Les obligations jouent un rôle clé dans la diversification des risques au sein des portefeuilles. Compte tenu de la récente baisse des taux d'intérêt à long terme, nous avons activement suivi notre positionnement en termes de duration, tant dans les portefeuilles multiactifs que dans les portefeuilles obligataires.
Compte tenu de l'incertitude des perspectives et de la nervosité des marchés, nous maintenons la duration des obligations de qualité. Nous sommes plus enclins à acheter du crédit, notamment des obligations « investment grade », si nous constatons un élargissement des spreads. Les obligations « investment grade » européennes et américaines ne sont pas suffisamment attrayantes pour que nous nous y intéressions davantage. Elles figurent sur notre liste des achats.
La période qui s'annonce sera mouvementée. Nous ne sommes pas payés pour prendre de gros paris sur le marché. Conscients du brouhaha qui assombrit le paysage macroéconomique et le marché, nous continuons de penser que la bonne ligne de conduite consiste à tenir fermement les rênes en termes de risque.
DÉFINITIONS DES INDICES
L'indice S&P 500® est largement considéré comme le meilleur indicateur des actions américaines de grande capitalisation. L'indice comprend 500 sociétés de premier ordre et couvre environ 80 % de la capitalisation boursière disponible.
L'indice VIX est conçu pour produire une mesure de la volatilité implicite à 30 jours du marché actions américain, dérivée en temps réel de la médiane entre les cours acheteurs et les cours vendeurs des options d'achat et de vente de l'Indice S&P 500®. Au niveau mondial, il s'agit de l'une des mesures de la volatilité les plus reconnues, largement relayée par les médias financiers et suivie de près par divers acteurs du marché en tant qu'indicateur quotidien du marché.

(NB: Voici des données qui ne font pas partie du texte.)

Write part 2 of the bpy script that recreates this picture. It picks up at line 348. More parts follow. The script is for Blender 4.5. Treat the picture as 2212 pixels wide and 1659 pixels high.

L’Indice ICE BofA MOVE est un indice pondéré en fonction de la courbe des rendements qui mesure la volatilité implicite normalisée des options sur les bons du Trésor à un mois. Il représente la moyenne pondérée des volatilités des bons du Trésor CT2, CT5, CT10 et CT30 (moyenne pondérée des volumes implicites des contrats d’options sur bons du Trésor 1 mois 2 ans, 1 mois 5 ans, 1 mois 10 ans et 1 mois 30 ans, avec des poids respectifs de 20 %, 20 %, 40 % et 20 %).